Instructions for the task |
From the listing below, pick out each line with the word "scene".

━━━ Dataset extract

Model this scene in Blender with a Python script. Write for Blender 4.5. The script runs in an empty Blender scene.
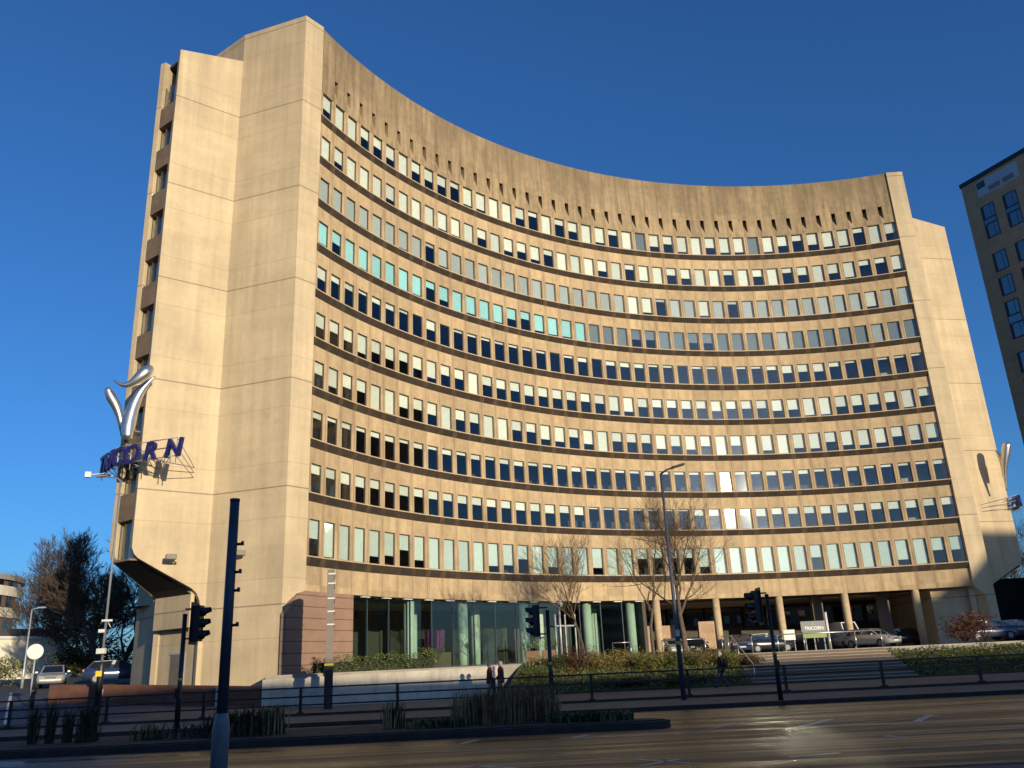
import bpy, bmesh, math, random
from mathutils import Vector, Matrix, Euler
random.seed(7)
PI = math.pi
S = bpy.context.scene
COL = S.collection
# ------------------------------------------------------------------ camera
F = 838.59; PITCH = 0.322244; ROLL = -0.046618; EYE = 1.7
cp, sp, cr, sr = math.cos(PITCH), math.sin(PITCH), math.cos(ROLL), math.sin(ROLL)
_R = Vector((1, 0, 0)); _U = Vector((0, -sp, cp)); BK = Vector((0, -cp, -sp))
RT = cr*_R + sr*_U; UP = -sr*_R + cr*_U
cd = bpy.data.cameras.new('camera'); cam = bpy.data.objects.new('camera', cd); COL.objects.link(cam)
cd.sensor_width = 36; cd.lens = F/1024*36; cd.clip_end = 6000; cd.clip_start = .1
cam.matrix_world = Matrix(((RT.x, UP.x, BK.x, 0), (RT.y, UP.y, BK.y, 0), (RT.z, UP.z, BK.z, EYE), (0, 0, 0, 1)))
S.camera = cam
def ray(x, y): return RT*(x-512) - UP*(y-384) - BK*F
def at(x, y, Y): d = ray(x, y); return d*(Y/d.y) + Vector((0, 0, EYE))
def px(P):
    d = Vector(P) - Vector((0, 0, EYE)); z = -d.dot(BK)
    return 512+F*d.dot(RT)/z, 384-F*d.dot(UP)/z
# ------------------------------------------------------------------ materials
def nodes_of(m): m.use_nodes = True; return m.node_tree.nodes, m.node_tree.links
def math_n(N, L, op, a, b=None, c=None):
    n = N.new('ShaderNodeMath'); n.operation = op
    for i, v in enumerate((a, b, c)):
        if v is None: continue
        if isinstance(v, (int, float)): n.inputs[i].default_value = v
        else: L.new(v, n.inputs[i])
    return n.outputs[0]
def noise(N, L, vec, scale, detail=4, rough=.55):
    n = N.new('ShaderNodeTexNoise'); n.inputs['Scale'].default_value = scale
    n.inputs['Detail'].default_value = detail; n.inputs['Roughness'].default_value = rough
    L.new(vec, n.inputs['Vector']); return n.outputs['Fac']
def ramp(N, L, v, a, b, lo=.3, hi=.7):
    n = N.new('ShaderNodeMapRange'); L.new(v, n.inputs[0])
    n.inputs[1].default_value = lo; n.inputs[2].default_value = hi; n.inputs[3].default_value = a; n.inputs[4].default_value = b
    return n.outputs[0]
def mixc(N, L, f, a, b, mode='MIX'):
    n = N.new('ShaderNodeMix'); n.data_type = 'RGBA'; n.blend_type = mode
    for s, v in ((n.inputs[0], f), (n.inputs[6], a), (n.inputs[7], b)):
        if isinstance(v, (int, float)): s.default_value = v
        elif isinstance(v, tuple): s.default_value = (*v, 1)
        else: L.new(v, s)
    return n.outputs[2]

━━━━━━

Complete output |
Model this scene in Blender with a Python script. Write for Blender 4.5. The script runs in an empty Blender scene.
S = bpy.context.scene